** start **
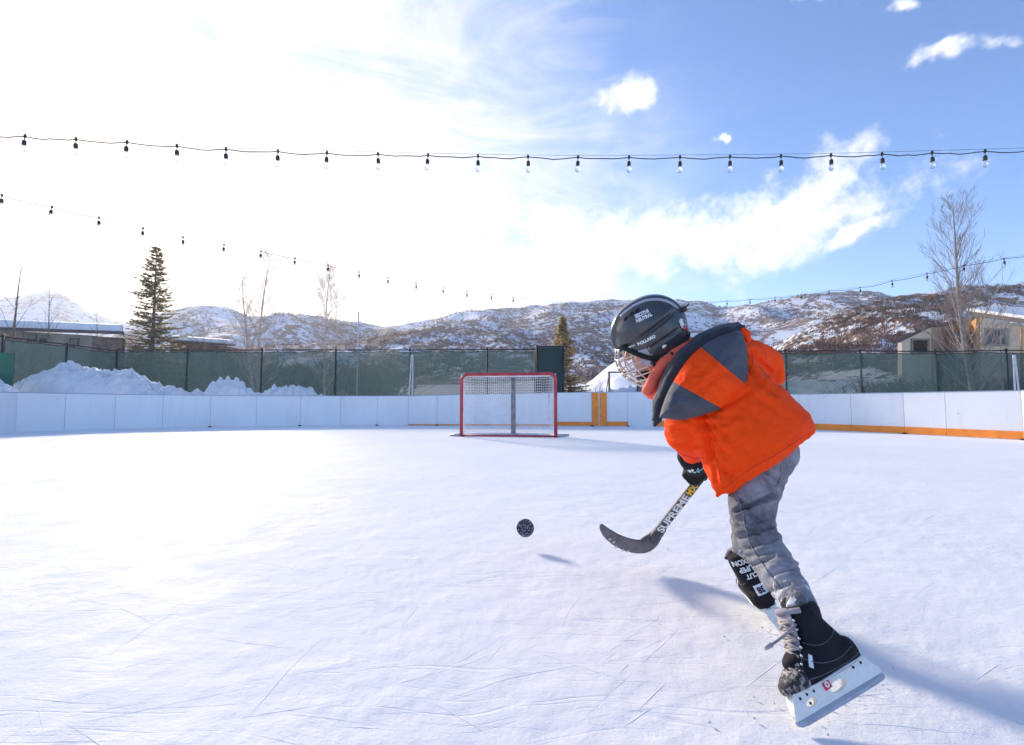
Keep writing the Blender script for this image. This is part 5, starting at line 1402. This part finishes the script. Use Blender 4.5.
    # emblem: red lozenge with white ring, on both sides
    for s in (1, -1):
        c = q(.012, s*.0142, .0475) if False else q(.018, s*.0145, .049)
        d = .010*scale
        mb = MB(); pl = [c+X*-1.05*d-U*d*.8, c+X*.9*d-U*d*.95, c+X*1.05*d+U*d*.8, c-X*.9*d+U*d*.95]; mb.add(pl+[p-Y*s*.004 for p in pl], [(0,1,2,3)]+[(i,(i+1)%4,4+(i+1)%4,4+i) for i in range(4)]); mb.build('emblem', M['red_ink'], root)
        mb = MB(); rg = 18; c2_ = c+Y*s*.0006*scale; mb.add([c2_+(X*math.cos(t*6.283/rg)+U*math.sin(t*6.283/rg))*.0062*scale for t in range(rg)], [tuple(range(rg))]); mb.build('emblem_ring', M['white_ink'], root)
        mb = MB(); c2_ = c+Y*s*.0011*scale; mb.add([c2_+(X*math.cos(t*6.283/rg)+U*math.sin(t*6.283/rg))*.0022*scale for t in range(rg)], [tuple(range(rg))]); mb.build('emblem_dot', M['red_ink'], root)
    for s in (1,-1):     # piping that edges the quarter panels
        for pts in ([(.050,.118),(.030,.100),(.0,.088),(-.04,.084),(-.08,.092)], [(.030,.150),(.012,.13),(-.01,.122),(-.04,.124),(-.07,.135)], [(.062,.098),(.048,.118),(.034,.142),(.024,.170),(.016,.190)], [(-.095,.075),(-.05,.070),(.02,.072),(.07,.078)]):
            qq = []
            for v_ in catmull([Vector((a_,b_,0)) for a_,b_ in pts], 5):
                h = bvh.ray_cast(q(v_.x, s*.3, v_.y), -Y*s)
                if h[0]: qq.append(h[0]+Y*s*.0004)
            if len(qq) > 4: mb = MB(); mb.tube(qq, .0011*scale, 5); mb.build('piping', M['boot_piping'], root, True)
    # lace tag on the side
    for s in (1,-1):
        pl = []
        for a_, b_ in ((-1,-1),(1,-1),(1,1),(-1,1)):
            cx_ = .036+a_*.009+b_*.003; cz_ = .104-a_*.010+b_*.003
            h = bvh.ray_cast(q(cx_, s*.3, cz_), -Y*s); pl.append((h[0] if h[0] else q(cx_, s*.037, cz_))+Y*s*.0015)
        mb = MB(); mb.add(pl+[p-Y*s*.004 for p in pl], [(0,1,2,3)]+[(i,(i+1)%4,4+(i+1)%4,4+i) for i in range(4)]); mb.build('side_tag', M['white_ink'], root)
    return root, q, bvh, X, Y, U
def holder_mesh(q, Yv, outer, holes):
    """plate with elliptical openings; solid with rounded thickness, wider at the top"""
    bm = bmesh.new()
    def loop_edges(pts):
        vs = [bm.verts.new((x, z, 0)) for x, z in pts]; return [bm.edges.new((vs[i], vs[(i+1)%len(vs)])) for i in range(len(vs))]
    oc = [tuple(v)[:2] for v in catmull([Vector((a,b,0)) for a,b in outer], 3)]
    E = loop_edges(oc)
    for (cx_, cz_, rx, rz) in holes: E += loop_edges([(cx_+rx*math.cos(t), cz_+rz*math.sin(t)) for t in [2*math.pi*k/20 for k in range(20)]])
    r_ = bmesh.ops.triangle_fill(bm, use_beauty=True, use_dissolve=False, edges=E)
    faces = [g for g in r_['geom'] if isinstance(g, bmesh.types.BMFace)]
    # drop triangles that filled the holes
    kill = []
    for fc in faces:
        c = fc.calc_center_median()
        for (cx_, cz_, rx, rz) in holes:
            if ((c.x-cx_)/rx)**2+((c.y-cz_)/rz)**2 < .93: kill.append(fc); break
    bmesh.ops.delete(bm, geom=kill, context='FACES')
    bmesh.ops.recalc_face_normals(bm, faces=bm.faces)
    ex = bmesh.ops.extrude_face_region(bm, geom=bm.faces[:])
    top = [g for g in ex['geom'] if isinstance(g, bmesh.types.BMVert)]
    ts = set(top)
    for v in bm.verts:
        x, z = v.co.x, v.co.y; th = lerp(.006, .0135, sstep(.018,.05,z))
        v.co = q(x, 0, z) + Yv*(th if v in ts else -th)
    bmesh.ops.recalc_face_normals(bm, faces=bm.faces)
    me = bpy.data.meshes.new('holder'); bm.to_mesh(me); bm.free(); return me
def text_mesh(txt, size, bold=0.0):
    cu = bpy.data.curves.new('t', 'FONT'); cu.body = txt; cu.size = size; cu.align_x = 'CENTER'; cu.align_y = 'CENTER'; cu.offset = bold
    to = bpy.data.objects.new('t', cu); COL.objects.link(to); bpy.context.view_layer.update()
    me = bpy.data.meshes.new_from_object(to.evaluated_get(bpy.context.evaluated_depsgraph_get())); bpy.data.objects.remove(to); return me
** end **
**Your task**
Strip out the pictures and quote the remaining data word for word.

**Result**
Keep writing the Blender script for this image. This is part 5, starting at line 1402. This part finishes the script. Use Blender 4.5.
    # emblem: red lozenge with white ring, on both sides
    for s in (1, -1):
        c = q(.012, s*.0142, .0475) if False else q(.018, s*.0145, .049)
        d = .010*scale
        mb = MB(); pl = [c+X*-1.05*d-U*d*.8, c+X*.9*d-U*d*.95, c+X*1.05*d+U*d*.8, c-X*.9*d+U*d*.95]; mb.add(pl+[p-Y*s*.004 for p in pl], [(0,1,2,3)]+[(i,(i+1)%4,4+(i+1)%4,4+i) for i in range(4)]); mb.build('emblem', M['red_ink'], root)
        mb = MB(); rg = 18; c2_ = c+Y*s*.0006*scale; mb.add([c2_+(X*math.cos(t*6.283/rg)+U*math.sin(t*6.283/rg))*.0062*scale for t in range(rg)], [tuple(range(rg))]); mb.build('emblem_ring', M['white_ink'], root)
        mb = MB(); c2_ = c+Y*s*.0011*scale; mb.add([c2_+(X*math.cos(t*6.283/rg)+U*math.sin(t*6.283/rg))*.0022*scale for t in range(rg)], [tuple(range(rg))]); mb.build('emblem_dot', M['red_ink'], root)
    for s in (1,-1):     # piping that edges the quarter panels
        for pts in ([(.050,.118),(.030,.100),(.0,.088),(-.04,.084),(-.08,.092)], [(.030,.150),(.012,.13),(-.01,.122),(-.04,.124),(-.07,.135)], [(.062,.098),(.048,.118),(.034,.142),(.024,.170),(.016,.190)], [(-.095,.075),(-.05,.070),(.02,.072),(.07,.078)]):
            qq = []
            for v_ in catmull([Vector((a_,b_,0)) for a_,b_ in pts], 5):
                h = bvh.ray_cast(q(v_.x, s*.3, v_.y), -Y*s)
                if h[0]: qq.append(h[0]+Y*s*.0004)
            if len(qq) > 4: mb = MB(); mb.tube(qq, .0011*scale, 5); mb.build('piping', M['boot_piping'], root, True)
    # lace tag on the side
    for s in (1,-1):
        pl = []
        for a_, b_ in ((-1,-1),(1,-1),(1,1),(-1,1)):
            cx_ = .036+a_*.009+b_*.003; cz_ = .104-a_*.010+b_*.003
            h = bvh.ray_cast(q(cx_, s*.3, cz_), -Y*s); pl.append((h[0] if h[0] else q(cx_, s*.037, cz_))+Y*s*.0015)
        mb = MB(); mb.add(pl+[p-Y*s*.004 for p in pl], [(0,1,2,3)]+[(i,(i+1)%4,4+(i+1)%4,4+i) for i in range(4)]); mb.build('side_tag', M['white_ink'], root)
    return root, q, bvh, X, Y, U
def holder_mesh(q, Yv, outer, holes):
    """plate with elliptical openings; solid with rounded thickness, wider at the top"""
    bm = bmesh.new()
    def loop_edges(pts):
        vs = [bm.verts.new((x, z, 0)) for x, z in pts]; return [bm.edges.new((vs[i], vs[(i+1)%len(vs)])) for i in range(len(vs))]
    oc = [tuple(v)[:2] for v in catmull([Vector((a,b,0)) for a,b in outer], 3)]
    E = loop_edges(oc)
    for (cx_, cz_, rx, rz) in holes: E += loop_edges([(cx_+rx*math.cos(t), cz_+rz*math.sin(t)) for t in [2*math.pi*k/20 for k in range(20)]])
    r_ = bmesh.ops.triangle_fill(bm, use_beauty=True, use_dissolve=False, edges=E)
    faces = [g for g in r_['geom'] if isinstance(g, bmesh.types.BMFace)]
    # drop triangles that filled the holes
    kill = []
    for fc in faces:
        c = fc.calc_center_median()
        for (cx_, cz_, rx, rz) in holes:
            if ((c.x-cx_)/rx)**2+((c.y-cz_)/rz)**2 < .93: kill.append(fc); break
    bmesh.ops.delete(bm, geom=kill, context='FACES')
    bmesh.ops.recalc_face_normals(bm, faces=bm.faces)
    ex = bmesh.ops.extrude_face_region(bm, geom=bm.faces[:])
    top = [g for g in ex['geom'] if isinstance(g, bmesh.types.BMVert)]
    ts = set(top)
    for v in bm.verts:
        x, z = v.co.x, v.co.y; th = lerp(.006, .0135, sstep(.018,.05,z))
        v.co = q(x, 0, z) + Yv*(th if v in ts else -th)
    bmesh.ops.recalc_face_normals(bm, faces=bm.faces)
    me = bpy.data.meshes.new('holder'); bm.to_mesh(me); bm.free(); return me
def text_mesh(txt, size, bold=0.0):
    cu = bpy.data.curves.new('t', 'FONT'); cu.body = txt; cu.size = size; cu.align_x = 'CENTER'; cu.align_y = 'CENTER'; cu.offset = bold
    to = bpy.data.objects.new('t', cu); COL.objects.link(to); bpy.context.view_layer.update()
    me = bpy.data.meshes.new_from_object(to.evaluated_get(bpy.context.evaluated_depsgraph_get())); bpy.data.objects.remove(to); return me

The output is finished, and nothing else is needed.